**WHAT TO DO**
Can you output the material exactly as written, minus any pictures it holds?

**DATA SECTION**
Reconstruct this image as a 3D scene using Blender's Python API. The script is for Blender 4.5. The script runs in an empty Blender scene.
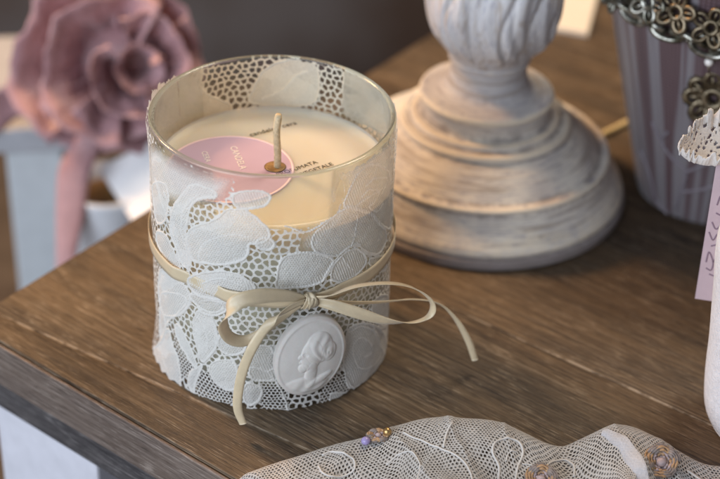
import bpy, bmesh, math, random
import numpy as np
from mathutils import Vector, Matrix
random.seed(4); rng = np.random.default_rng(7)
PI = math.pi
U = 0.01                                   # everything below is laid out in centimetres
S = bpy.context.scene
COL = S.collection

# ------------------------------------------------------------------ camera
CL = np.array([0, -46.4413277, 35.2905504]); CP = .589690744; CY = .0637090831; CF = 1650.0; CR = .036900917
F_ = np.array([math.sin(CY)*math.cos(CP), math.cos(CY)*math.cos(CP), -math.sin(CP)])
R_ = np.array([math.cos(CY), -math.sin(CY), 0.0]); U_ = np.cross(R_, F_)
R_, U_ = math.cos(CR)*R_ + math.sin(CR)*U_, math.cos(CR)*U_ - math.sin(CR)*R_

def ray(px, py): return F_ + R_*(px-360)/CF - U_*(py-239.5)/CF
def at_z(px, py, z=0.0):
    d = ray(px, py); return CL + d*((z-CL[2])/d[2])
def at_depth(px, py, t): return CL + ray(px, py)*t
def at_plane(px, py, p0, n):
    d = ray(px, py); return CL + d*(np.dot(np.asarray(p0)-CL, n)/np.dot(d, n))
def proj(X):
    d = np.asarray(X)-CL; z = d@F_
    return np.stack([360+CF*(d@R_)/z, 239.5-CF*(d@U_)/z], -1)
def hit_rev(px, py, c, rfun, far=False, t0=30, t1=90):
    """where the view ray meets a surface of revolution about the vertical axis through c"""
    d = ray(px, py); ts = np.linspace(t0, t1, 6000)
    X = CL[None]+d[None]*ts[:, None]
    g = np.hypot(X[:, 0]-c[0], X[:, 1]-c[1]) - rfun(X[:, 2])
    s = np.where((g[:-1] > 0) != (g[1:] > 0))[0]
    if len(s) == 0: return X[np.abs(g).argmin()]
    i = s[-1] if far else s[0]
    return X[i]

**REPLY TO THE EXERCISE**
Reconstruct this image as a 3D scene using Blender's Python API. The script is for Blender 4.5. The script runs in an empty Blender scene.
import bpy, bmesh, math, random
import numpy as np
from mathutils import Vector, Matrix
random.seed(4); rng = np.random.default_rng(7)
PI = math.pi
U = 0.01                                   # everything below is laid out in centimetres
S = bpy.context.scene
COL = S.collection

# ------------------------------------------------------------------ camera
CL = np.array([0, -46.4413277, 35.2905504]); CP = .589690744; CY = .0637090831; CF = 1650.0; CR = .036900917
F_ = np.array([math.sin(CY)*math.cos(CP), math.cos(CY)*math.cos(CP), -math.sin(CP)])
R_ = np.array([math.cos(CY), -math.sin(CY), 0.0]); U_ = np.cross(R_, F_)
R_, U_ = math.cos(CR)*R_ + math.sin(CR)*U_, math.cos(CR)*U_ - math.sin(CR)*R_

def ray(px, py): return F_ + R_*(px-360)/CF - U_*(py-239.5)/CF
def at_z(px, py, z=0.0):
    d = ray(px, py); return CL + d*((z-CL[2])/d[2])
def at_depth(px, py, t): return CL + ray(px, py)*t
def at_plane(px, py, p0, n):
    d = ray(px, py); return CL + d*(np.dot(np.asarray(p0)-CL, n)/np.dot(d, n))
def proj(X):
    d = np.asarray(X)-CL; z = d@F_
    return np.stack([360+CF*(d@R_)/z, 239.5-CF*(d@U_)/z], -1)
def hit_rev(px, py, c, rfun, far=False, t0=30, t1=90):
    """where the view ray meets a surface of revolution about the vertical axis through c"""
    d = ray(px, py); ts = np.linspace(t0, t1, 6000)
    X = CL[None]+d[None]*ts[:, None]
    g = np.hypot(X[:, 0]-c[0], X[:, 1]-c[1]) - rfun(X[:, 2])
    s = np.where((g[:-1] > 0) != (g[1:] > 0))[0]
    if len(s) == 0: return X[np.abs(g).argmin()]
    i = s[-1] if far else s[0]
    return X[i]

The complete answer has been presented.